Bumrah gets him out, and India had a very good chance of winning from there onwards. There is no South African in the world who was watching that and was completely positive since then.
India failing to win a trophy? That was a flare up. A small period of time. You want to know about a real curse? Talk to South Africans. 32 years of heartbreak.
And that 32 year thing is really important as well. Let's think about India, it's an incredibly young society at the moment. And that was one thing I couldn't get my head around. Why were these Indian fans so upset when their team was playing really well in bilateral cricket? They had plenty of wins to enjoy, and they had won in 2011 and 2013.
It was only when I started to look into it, I realized that a lot of people actually missed that. They were around 10 years old when those games happened. This means they couldn't really enjoy it the way a fan does when they've lived through an experience. It was right at the start of their life, or even before they really understood what cricket was.
Indian fans saw their team absolutely smash everyone until the trophy came up. And that was their entire experience. Now, it may have only been 10 years. But if 10 years is around two-thirds of your life, that's a lot of time. It doesn't matter if it's 32 years or 11 years at a certain point, right? It matters how much of your life it is.
There's something else when it comes to the Indian cricket team. There's something about the identity of that team that it isn't like one person, even though they have incredible stars.
It isn't just a cricket team from India, it is part of the national identity. And that is a huge thing when it's a country that in every other way is becoming this incredible superpower. And in one very big way, the sport that so many of them love, they can't get a trophy to put in a cabinet.

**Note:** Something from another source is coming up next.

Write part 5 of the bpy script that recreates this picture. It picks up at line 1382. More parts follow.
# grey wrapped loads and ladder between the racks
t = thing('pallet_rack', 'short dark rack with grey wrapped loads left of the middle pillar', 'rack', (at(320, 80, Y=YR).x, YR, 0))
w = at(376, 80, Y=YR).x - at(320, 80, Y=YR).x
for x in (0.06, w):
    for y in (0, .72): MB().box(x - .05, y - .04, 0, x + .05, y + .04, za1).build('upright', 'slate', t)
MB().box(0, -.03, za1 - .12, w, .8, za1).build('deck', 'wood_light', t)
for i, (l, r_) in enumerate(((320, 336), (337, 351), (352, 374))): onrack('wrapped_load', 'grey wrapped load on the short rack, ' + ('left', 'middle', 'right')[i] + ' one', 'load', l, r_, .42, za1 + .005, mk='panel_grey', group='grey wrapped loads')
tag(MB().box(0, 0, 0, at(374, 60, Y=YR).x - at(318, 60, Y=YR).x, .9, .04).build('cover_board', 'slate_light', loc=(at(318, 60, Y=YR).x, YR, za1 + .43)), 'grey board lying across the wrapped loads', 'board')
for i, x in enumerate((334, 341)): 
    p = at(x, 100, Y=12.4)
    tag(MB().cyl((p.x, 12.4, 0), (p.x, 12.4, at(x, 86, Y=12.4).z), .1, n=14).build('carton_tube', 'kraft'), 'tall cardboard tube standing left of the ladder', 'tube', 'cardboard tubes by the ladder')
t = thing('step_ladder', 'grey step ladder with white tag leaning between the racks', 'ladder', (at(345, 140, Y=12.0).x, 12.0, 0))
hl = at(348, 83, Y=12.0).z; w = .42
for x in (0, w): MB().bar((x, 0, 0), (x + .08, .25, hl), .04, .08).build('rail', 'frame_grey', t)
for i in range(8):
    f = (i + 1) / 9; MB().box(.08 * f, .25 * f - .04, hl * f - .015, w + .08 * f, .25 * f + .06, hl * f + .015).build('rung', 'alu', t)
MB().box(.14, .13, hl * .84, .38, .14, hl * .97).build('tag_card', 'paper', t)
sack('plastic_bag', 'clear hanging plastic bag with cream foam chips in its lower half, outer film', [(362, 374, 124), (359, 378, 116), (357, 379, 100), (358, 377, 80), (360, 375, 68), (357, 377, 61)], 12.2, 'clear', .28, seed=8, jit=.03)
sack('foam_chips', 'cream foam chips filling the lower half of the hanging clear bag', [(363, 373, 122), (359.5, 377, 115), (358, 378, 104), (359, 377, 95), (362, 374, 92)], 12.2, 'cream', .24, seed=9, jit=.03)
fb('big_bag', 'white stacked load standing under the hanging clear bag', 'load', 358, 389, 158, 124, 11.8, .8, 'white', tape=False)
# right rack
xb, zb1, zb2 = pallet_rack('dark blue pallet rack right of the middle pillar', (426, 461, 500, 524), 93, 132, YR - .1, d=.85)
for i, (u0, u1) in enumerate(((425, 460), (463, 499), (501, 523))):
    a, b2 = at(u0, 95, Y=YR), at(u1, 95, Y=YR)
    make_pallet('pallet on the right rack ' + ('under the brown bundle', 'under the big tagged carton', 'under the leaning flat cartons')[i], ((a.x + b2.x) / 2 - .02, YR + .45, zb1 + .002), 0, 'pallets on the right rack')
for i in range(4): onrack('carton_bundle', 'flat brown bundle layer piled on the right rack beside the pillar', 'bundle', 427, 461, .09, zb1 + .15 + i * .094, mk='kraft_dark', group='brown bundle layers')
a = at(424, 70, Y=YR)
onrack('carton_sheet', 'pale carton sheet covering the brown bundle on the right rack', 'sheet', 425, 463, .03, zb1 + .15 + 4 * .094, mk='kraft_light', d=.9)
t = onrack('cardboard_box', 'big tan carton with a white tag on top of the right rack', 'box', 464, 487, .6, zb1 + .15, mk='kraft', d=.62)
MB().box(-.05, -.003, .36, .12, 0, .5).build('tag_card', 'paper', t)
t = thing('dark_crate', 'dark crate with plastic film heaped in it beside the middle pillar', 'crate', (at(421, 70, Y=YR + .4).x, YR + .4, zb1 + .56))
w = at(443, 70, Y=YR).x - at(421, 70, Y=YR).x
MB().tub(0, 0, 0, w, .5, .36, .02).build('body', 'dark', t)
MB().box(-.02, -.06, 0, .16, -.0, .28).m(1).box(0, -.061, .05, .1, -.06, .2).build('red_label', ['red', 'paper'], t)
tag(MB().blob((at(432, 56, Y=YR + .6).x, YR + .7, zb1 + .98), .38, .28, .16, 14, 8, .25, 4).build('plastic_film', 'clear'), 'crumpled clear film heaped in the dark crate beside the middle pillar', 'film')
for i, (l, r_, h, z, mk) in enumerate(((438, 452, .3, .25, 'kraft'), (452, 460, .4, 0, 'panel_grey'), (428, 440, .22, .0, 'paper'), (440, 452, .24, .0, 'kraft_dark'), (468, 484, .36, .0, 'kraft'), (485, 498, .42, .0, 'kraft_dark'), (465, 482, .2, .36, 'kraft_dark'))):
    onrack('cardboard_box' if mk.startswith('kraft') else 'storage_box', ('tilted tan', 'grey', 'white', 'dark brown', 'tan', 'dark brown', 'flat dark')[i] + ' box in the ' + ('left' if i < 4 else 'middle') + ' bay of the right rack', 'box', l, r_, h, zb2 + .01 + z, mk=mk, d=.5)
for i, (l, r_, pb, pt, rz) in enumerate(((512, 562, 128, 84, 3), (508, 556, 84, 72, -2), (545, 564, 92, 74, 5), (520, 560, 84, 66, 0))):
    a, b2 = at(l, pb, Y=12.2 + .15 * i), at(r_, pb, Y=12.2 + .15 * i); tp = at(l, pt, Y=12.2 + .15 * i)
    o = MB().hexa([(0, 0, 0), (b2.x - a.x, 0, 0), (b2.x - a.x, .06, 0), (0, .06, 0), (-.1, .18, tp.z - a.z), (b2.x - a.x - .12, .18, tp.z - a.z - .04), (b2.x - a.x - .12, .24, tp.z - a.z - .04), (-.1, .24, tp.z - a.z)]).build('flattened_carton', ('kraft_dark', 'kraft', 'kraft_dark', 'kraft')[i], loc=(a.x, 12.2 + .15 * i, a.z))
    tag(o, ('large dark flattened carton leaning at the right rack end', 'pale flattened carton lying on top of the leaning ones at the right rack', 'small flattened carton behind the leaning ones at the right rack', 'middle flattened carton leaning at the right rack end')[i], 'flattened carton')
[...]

You watch Indian cricket and you do realize it is a collective. It breathes, it cries, it rises, it falls on millions of people — all in one moment. It's not like any other sports team we've ever seen anywhere before.
The stakes are always so high, and they're so high for everyone. We've talked about the legacy of all these individual players and the coaches. But realistically, think about this — millions and millions of people rose, and potentially we're going to fall on the fate of a couple of millimetres.
What if Heinrich Klassen had missed that ball from Hardik Pandya? South Africa would probably just go on to win that game really easily.
And then we come back to SKY's catch.
As I said at the start, I have no idea what happened with that foot. I thought I saw the Toblerone move and then later, I thought I didn't see the Toblerone move. It's possible that he touched it and it didn't move. It's possible that he didn't touch it and something else moved. It's possible that he was millimeters on either side of it.
But this is what I do know, because of SKY's foot of God, India won a World Cup that they had deserved many times over the last 11 years. And every one of those losses that broke millions of hearts so many times, as hard as all of that was, makes this one time of winning by millimetres worth so much more.